Et chez les gros constructeurs, si la situation peut parfois être meilleure, pas de quoi sauter au plafond. Les NAO ont souvent été l’occasion pour les directions de Safran, Thales, Dassault et Airbus de montrer tout leur mépris en annonçant des augmentations de salaire de moins de 2 à 4 %, le plus souvent en faisant la distinction entre ouvriers et cadres qui bénéficient d’augmentations bien plus importantes, alors que l’inflation s’annonçait déjà bien plus élevée et qui exigerait une revalorisation régulière pour suivre le coût de la vie, et pas simplement au rythme poussif des négociations annuelles.

La colère monte en pic

Nous relations déjà dans un précédent article les grèves chez Dassault, Safran et Thales. Chez Dassault, la grève a porté ses fruits avec plus de 100 euros net d’augmentation obtenus après quatre mois de lutte. L’épilogue de ce mouvement a eu lieu à Argenteuil où la grève s’est prolongée jusqu’au début du mois de mai. On n’est encore loin des 200 euros revendiqués, mais cette première victoire a marqué. Chez Thales, c’est une augmentation de 3,8 %, plus de 4 % pour les plus bas salaires, qui a été obtenue. Chez Safran, les grèves continuent à Bordes dans le Béarn, à Charmeil dans l’Allier.
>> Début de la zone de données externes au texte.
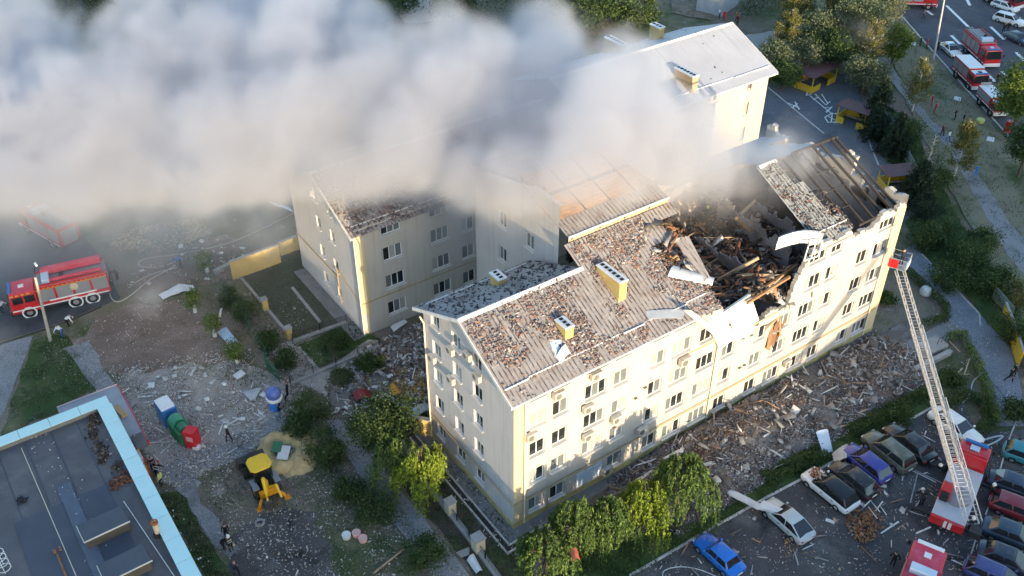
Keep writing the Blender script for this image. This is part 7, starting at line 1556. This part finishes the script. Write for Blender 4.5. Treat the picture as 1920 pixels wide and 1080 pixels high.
# ---------------------------------------------------------------- smoke: a voxel cloud built from drifting puffs
puffs=[# u,v,height z, radius px, density
(1375,290,18,62,1.3),(1185,245,24,85,1.3),(1265,270,21.5,80,1.3),(1100,260,25,85,1.3),(1130,180,27,75,1.3),(1215,165,25,62,1.3),(1320,300,19.5,60,1.3),(1060,320,24,65,1.3),(970,320,22,75,1.3),(1290,215,23,62,1.3),(880,330,19,70,1.3),(1405,312,17.5,42,1.3),(1340,325,18,50,1.3),(1325,235,20.5,62,1.3),(1150,330,22,62,1.3),(1225,322,21,58,1.3),(1090,335,22.5,52,1.3),(1010,345,21,52,1.3),(930,365,18,55,1.3),(1390,310,17.5,55,1.0),(1330,270,19,75,1.0),(1260,190,23,70,.8),(1220,130,25,60,.6),(1408,335,17,38,1.0),(1360,300,18.5,62,1.2),(1290,275,20,85,1.2),(1215,255,21,100,1.2),(1130,235,22,115,1.2),(1040,225,22,120,1.1),(950,215,22,125,1.1),(1000,400,18,55,.49),(1080,385,21,45,.45),(1100,160,24,90,1.0),(1010,130,25,95,.9),
(1260,330,18,70,.9),(1180,340,17,70,.8),(1090,320,17,70,.8),
(1120,300,19,80,.9),(1100,325,22,70,.9),(1010,325,22,80,.9),(910,330,20,75,.8),(1160,345,20.5,45,.7),(1210,310,18,70,.9),(1300,320,17.5,55,.9),(1030,290,19,90,.9),(1190,190,23,80,.9),(1160,110,25,60,.7),
(880,345,15,70,.9),(960,360,17,60,.9),(1030,345,21,55,.9),(1080,340,22,45,.8),(800,330,15,75,.9),(720,330,16,65,.9),(620,318,16,60,.8),(1480,302,18,46,.8),(1440,312,18,40,.8),(1525,318,17.5,34,.6),(1350,330,18,40,.8),
(860,170,24,120,1.1),(760,140,24,120,1.0),(830,90,26,90,.9),(770,250,22,110,1.0),(680,210,22,125,1.0),(660,300,19,100,.9),(560,210,22,130,1.0),(560,120,24,110,.9),(450,230,20,140,1.0),(430,110,22,120,.8),(340,250,18,140,.9),(330,120,20,110,.65),
(240,240,17,140,.9),(130,250,16,150,1.0),(20,250,16,150,1.0),(40,110,18,120,.9),(-60,200,16,160,1.0),(500,310,16,90,.8),(390,315,16,90,.75),(270,325,15,85,.7),(150,335,15,85,.7),(30,340,15,90,.8),(-40,330,15,100,.8),
(300,10,24,95,.8),(420,0,24,95,.8),(540,0,24,90,.9),(460,40,24,90,.9),(590,60,25,90,.9),(690,100,25,80,.8),(280,60,22,80,.8),(1000,60,26,75,.7),(920,110,26,85,.8),(640,20,25,70,.6),(10,-10,22,95,.9),(-80,60,18,120,.9),(230,70,22,70,.6),(80,150,18,110,.9),
(70,310,15,90,.8),(200,310,15,90,.8),(330,310,15,85,.8),(450,310,15,85,.8),(560,305,16,80,.8),(650,320,16,70,.7),(740,320,16,75,.7),(830,300,18,85,.8),(930,300,18,85,.8),(1000,310,19,75,.7),
(220,130,18,90,.45),(120,60,18,60,.4),(600,40,24,80,.7),(480,20,24,80,.6),(330,30,20,70,.5),(700,60,25,70,.5),(930,60,25,65,.4),(1070,70,24,60,.35),(1180,130,22,60,.6),
(880,330,14,80,.55),(800,340,13,75,.5),(950,390,11,70,.45),(850,410,9,60,.35),(960,440,9,50,.3),(760,400,9,55,.25),
(1480,310,17.5,65,.49),(1430,345,17,50,.49),(1535,325,17,50,.40),(1580,345,15.5,32,.16),(1500,270,16,40,.25),(1340,390,15,40,.30),(1640,370,15,25,.14),
(40,410,6,120,.49),(150,410,6,120,.49),(270,405,6,115,.49),(380,405,7,110,.49),(490,400,7,100,.49),(1330,365,17,55,.49),(1390,375,16.5,45,.45),(1280,350,18,60,.49),(850,420,10,80,.49),(930,425,12,80,.49),(1010,400,17,60,.49),(700,360,12,70,.4),(810,380,11,75,.45),(900,370,13,75,.45),(980,380,16,60,.45),(1060,370,21.5,60,.45),(960,400,17,70,.49),(900,430,13,60,.4),(640,370,15,50,.3),
(90,470,4,110,.30),(200,470,4,110,.28),(320,465,4,110,.26),(420,460,4,110,.28),(500,430,5,80,.3),(0,480,4,110,.25),(1600,330,16,50,.3)]
PW=[]
for u,v,z,r,d in puffs:
    p=G(u,v,z); PW.append((p,r*depth_of(p)/FPX,d))
lo=Vector([min(p[i]-r*1.25 for p,r,_ in PW) for i in range(3)]); hi=Vector([max(p[i]+r*1.25 for p,r,_ in PW) for i in range(3)]); lo.z=max(lo.z,.6)
VOX=.55
ng=bpy.data.node_groups.new('smoke_field','GeometryNodeTree'); ng.interface.new_socket('Geometry',in_out='INPUT',socket_type='NodeSocketGeometry'); ng.interface.new_socket('Geometry',in_out='OUTPUT',socket_type='NodeSocketGeometry')
N=ng.nodes.new; LK=ng.links.new
out=N('NodeGroupOutput'); vc=N('GeometryNodeVolumeCube'); vc.inputs['Min'].default_value=lo; vc.inputs['Max'].default_value=hi; vc.inputs['Background'].default_value=0
for a,i in zip('XYZ',range(3)): vc.inputs['Resolution '+a].default_value=max(2,int((hi[i]-lo[i])/VOX))
pos=N('GeometryNodeInputPosition')
def math_(op,a,b=None,c=None,clamp=False):
    n=N('ShaderNodeMath'); n.operation=op; n.use_clamp=clamp
    for i,x in enumerate((a,b,c)):
        if x is None: continue
        if isinstance(x,(int,float)): n.inputs[i].default_value=x
        else: LK(x,n.inputs[i])
    return n.outputs[0]
def noise_(scale,detail,rough=.6,vec=None,col=False):
    n=N('ShaderNodeTexNoise'); n.inputs['Scale'].default_value=scale; n.inputs['Detail'].default_value=detail; n.inputs['Roughness'].default_value=rough; LK(vec or pos.outputs[0],n.inputs['Vector']); return n.outputs['Color' if col else 'Fac']
def warp(src,scale,amt,detail=3):
    c=noise_(scale,detail,.55,src,True); s=N('ShaderNodeVectorMath'); s.operation='SUBTRACT'; LK(c,s.inputs[0]); s.inputs[1].default_value=(.5,.5,.5)
    m=N('ShaderNodeVectorMath'); m.operation='SCALE'; LK(s.outputs[0],m.inputs[0]); m.inputs['Scale'].default_value=amt
    a=N('ShaderNodeVectorMath'); a.operation='ADD'; LK(src,a.inputs[0]); LK(m.outputs[0],a.inputs[1]); return a.outputs[0]
wp=warp(warp(pos.outputs[0],.06,5.0),.22,2.6,4)
def union(lst):
    tot=None
    for p,r,d in lst:
        ds=N('ShaderNodeVectorMath'); ds.operation='DISTANCE'; LK(wp,ds.inputs[0]); ds.inputs[1].default_value=p
        mr=N('ShaderNodeMapRange'); LK(ds.outputs['Value'],mr.inputs[0]); mr.inputs[1].default_value=r*1.25; mr.inputs[2].default_value=0; mr.inputs[3].default_value=0; mr.inputs[4].default_value=d
        tot=mr.outputs[0] if tot is None else math_('MAXIMUM',tot,mr.outputs[0])
    return tot
def smooth_(x,lo_,hi_,mx):
    mr=N('ShaderNodeMapRange'); mr.interpolation_type='SMOOTHSTEP'; LK(x,mr.inputs[0]); mr.inputs[1].default_value=lo_; mr.inputs[2].default_value=hi_; mr.inputs[3].default_value=0; mr.inputs[4].default_value=mx; return mr.outputs[0]
thick=union([(p,r,1.35 if d>1.25 else 1.0) for p,r,d in PW if d>=.5]); thin=union([(p,r,d) for p,r,d in PW if d<.5])
nz=noise_(.13,9,.66,wp); nz2=noise_(.10,6,.6,pos.outputs[0])
er=math_('SUBTRACT',thick,math_('MULTIPLY',math_('SUBTRACT',nz,.37),1.35))
core=math_('MULTIPLY',smooth_(er,.0,.34,1.0),math_('ADD',.35,math_('MULTIPLY',nz2,1.1)))
veil=math_('MULTIPLY',math_('MULTIPLY',thin,.85),math_('MAXIMUM',math_('ADD',.25,math_('MULTIPLY',math_('SUBTRACT',nz,.38),4.0)),0.0))
den=math_('ADD',core,veil)
LK(den,vc.inputs['Density'])
sm=N('GeometryNodeSetMaterial'); LK(vc.outputs[0],sm.inputs[0])
m_sm=bpy.data.materials.new('smoke'); m_sm.use_nodes=True; t=m_sm.node_tree; t.nodes.clear(); o_=t.nodes.new('ShaderNodeOutputMaterial'); pvn=t.nodes.new('ShaderNodeVolumePrincipled')
pvn.inputs['Color'].default_value=(.73,.745,.80,1); pvn.inputs['Density'].default_value=.30; pvn.inputs['Anisotropy'].default_value=.15; t.links.new(pvn.outputs[0],o_.inputs['Volume'])
sm.inputs['Material'].default_value=m_sm; LK(sm.outputs[0],out.inputs[0])
me=bpy.data.meshes.new('smoke'); me.from_pydata([tuple((lo+hi)/2)],[],[]); me.materials.append(m_sm); so=inst('smoke',me); so['kind']='stuff'
md=so.modifiers.new('field','NODES'); md.node_group=ng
À ces luttes s’ajoutent celles des sous-traitants : on évoquait AAA qui travaille notamment pour Dassault et Airbus. Après deux débrayages très largement suivis, un accord a été signé par la CFDT et FO, dans le dos des travailleurs qui auraient voulu continuer la lutte. L’accord est donc loin de satisfaire et n’a fait qu’augmenter la colère contre une direction méprisante et des syndicats trop conciliants, « achetés » disent certains. Alors que se négocie l’acquisition de l’entreprise par un grand groupe, il ne faudrait pas trop effrayer de potentiels acheteurs.

Autre sous-traitant, Mecachrome était en grève reconductible cette semaine. Les salariés revendiquent 7 % d’augmentation avec un talon de 200 euros, alors que la direction parle de 2 %. La grève à Launaguet près de Toulouse a été suivie par 77 % des salariés. Le vendredi, des grévistes de Mecachrome se sont joints à ceux de Capgemini à Toulouse pour exprimer leur solidarité avec les travailleurs en lutte pour leur salaire dans cette entreprise d’informatique, sous-traitante, entre autres, d’Airbus.